▸ **Objective**:
All the data below goes into the copy word for word, but the pictures don't.

▸ **Recorded information**:
────────────────

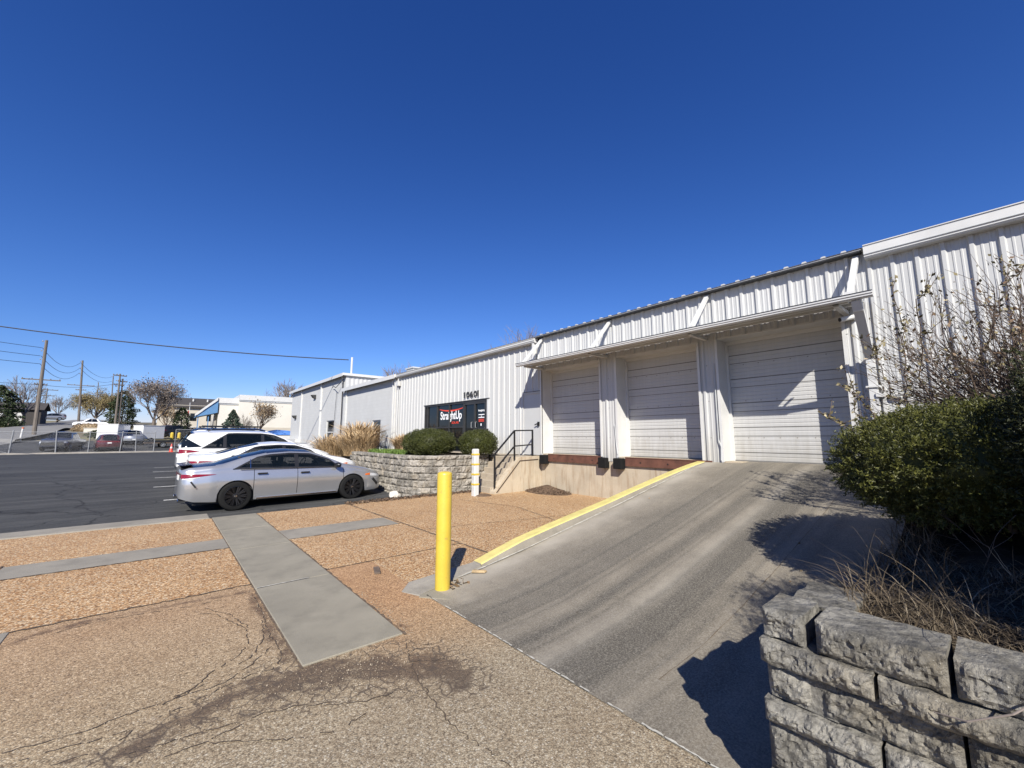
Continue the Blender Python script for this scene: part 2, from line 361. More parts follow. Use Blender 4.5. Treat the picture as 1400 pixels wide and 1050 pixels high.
def paint(name,c,metal=0.,rough=.3):
    m,nt,p=nm(name); T=NT(nt); co=T.coord(); n=T.noise(co,900,2,.6); d=T.noise(co,2.2,5,.6)
    k=.12 if metal else .02
    c1=T.ramp(n,(.3,scl(c,1-k)),(.7,scl(c,1+k))); T.l(T.mix(T.ramp(d,(.45,0.),(.8,.25)),c1,scl(c,.75)),p.inputs['Base Color'])
    p.inputs['Metallic'].default_value=metal; p.inputs['Roughness'].default_value=rough
    p.inputs['Coat Weight'].default_value=.8; p.inputs['Coat Roughness'].default_value=.05; return m
M['silver']=paint('silver_paint',(.46,.465,.475),.7,.28)
M['car_white']=paint('white_paint',(.64,.64,.63))
M['car_black']=pm('black_paint',(.012,.013,.016),.22,.1,3,spec=.35)
M['maroon']=paint('maroon_paint',(.07,.012,.016),.3,.3)
M['navy']=paint('slate_paint',(.05,.055,.075),.4,.3)
M['pewter']=paint('pewter_paint',(.3,.31,.33),.6,.35)
M['rim']=pm('gloss_black_rim',(.008,.008,.009),.3)
M['chrome']=pm('chrome',(.6,.6,.6),.15,.02,1,metal=1)
M['tail']=pm('tail_lamp',(.17,.008,.012),.12,.25,25,coat=.5)
M['lampwhite']=pm('head_lamp',(.5,.5,.5),.12,.2,20,coat=.5)
M['amber']=pm('amber_lens',(.6,.13,.02),.2)
M['plate']=pm('plate',(.65,.65,.63),.4)
M['plastic']=pm('black_plastic',(.02,.02,.021),.6)

# ------------------------------------------------------------------ terrain
LYK=([-300,11.3,12,14.5,16.5,19,24,53.7,56],[-.12,-.12,-.1,.0,.08,.16,.24,.23,.23])
def lot(Y): return np.interp(Y,*LYK)
def terr(X,Y):
    Y=np.asarray(Y,float)
    z=np.where(Y<56,lot(Y),.23+.05*(np.minimum(Y,185)-56)); return z
def tz(x,y): return float(terr(x,y))
gx=np.concatenate([[-900,-500,-250,-120],np.linspace(-70,70,36),[120,250,500,900]])
gy=np.concatenate([[-500,-200,-80,-30,0,11.3,12,19,30,40,53.7,56],np.linspace(62,200,40),[240,300,450,700,1200]])
def tnoise(X,Y):
    z=terr(X,Y)-.05
    b=np.clip((Y-72)/30,0,1); return z+b*.35*np.sin(X*.21+1)*np.sin(Y*.17)
struct(grid_obj('ground',gx,gy,tnoise,M['ground']))
ay=np.unique(np.concatenate([np.linspace(10.64,20,20),np.linspace(20,56,19),np.linspace(56,76,12)]))
struct(grid_obj('parking_lot',np.linspace(-75,9.3,30),ay,lambda X,Y: terr(X,Y)+.0*X,M['asphalt']))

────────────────

▸ **Expected answer**:
Continue the Blender Python script for this scene: part 2, from line 361. More parts follow. Use Blender 4.5. Treat the picture as 1400 pixels wide and 1050 pixels high.
def paint(name,c,metal=0.,rough=.3):
    m,nt,p=nm(name); T=NT(nt); co=T.coord(); n=T.noise(co,900,2,.6); d=T.noise(co,2.2,5,.6)
    k=.12 if metal else .02
    c1=T.ramp(n,(.3,scl(c,1-k)),(.7,scl(c,1+k))); T.l(T.mix(T.ramp(d,(.45,0.),(.8,.25)),c1,scl(c,.75)),p.inputs['Base Color'])
    p.inputs['Metallic'].default_value=metal; p.inputs['Roughness'].default_value=rough
    p.inputs['Coat Weight'].default_value=.8; p.inputs['Coat Roughness'].default_value=.05; return m
M['silver']=paint('silver_paint',(.46,.465,.475),.7,.28)
M['car_white']=paint('white_paint',(.64,.64,.63))
M['car_black']=pm('black_paint',(.012,.013,.016),.22,.1,3,spec=.35)
M['maroon']=paint('maroon_paint',(.07,.012,.016),.3,.3)
M['navy']=paint('slate_paint',(.05,.055,.075),.4,.3)
M['pewter']=paint('pewter_paint',(.3,.31,.33),.6,.35)
M['rim']=pm('gloss_black_rim',(.008,.008,.009),.3)
M['chrome']=pm('chrome',(.6,.6,.6),.15,.02,1,metal=1)
M['tail']=pm('tail_lamp',(.17,.008,.012),.12,.25,25,coat=.5)
M['lampwhite']=pm('head_lamp',(.5,.5,.5),.12,.2,20,coat=.5)
M['amber']=pm('amber_lens',(.6,.13,.02),.2)
M['plate']=pm('plate',(.65,.65,.63),.4)
M['plastic']=pm('black_plastic',(.02,.02,.021),.6)

# ------------------------------------------------------------------ terrain
LYK=([-300,11.3,12,14.5,16.5,19,24,53.7,56],[-.12,-.12,-.1,.0,.08,.16,.24,.23,.23])
def lot(Y): return np.interp(Y,*LYK)
def terr(X,Y):
    Y=np.asarray(Y,float)
    z=np.where(Y<56,lot(Y),.23+.05*(np.minimum(Y,185)-56)); return z
def tz(x,y): return float(terr(x,y))
gx=np.concatenate([[-900,-500,-250,-120],np.linspace(-70,70,36),[120,250,500,900]])
gy=np.concatenate([[-500,-200,-80,-30,0,11.3,12,19,30,40,53.7,56],np.linspace(62,200,40),[240,300,450,700,1200]])
def tnoise(X,Y):
    z=terr(X,Y)-.05
    b=np.clip((Y-72)/30,0,1); return z+b*.35*np.sin(X*.21+1)*np.sin(Y*.17)
struct(grid_obj('ground',gx,gy,tnoise,M['ground']))
ay=np.unique(np.concatenate([np.linspace(10.64,20,20),np.linspace(20,56,19),np.linspace(56,76,12)]))
struct(grid_obj('parking_lot',np.linspace(-75,9.3,30),ay,lambda X,Y: terr(X,Y)+.0*X,M['asphalt']))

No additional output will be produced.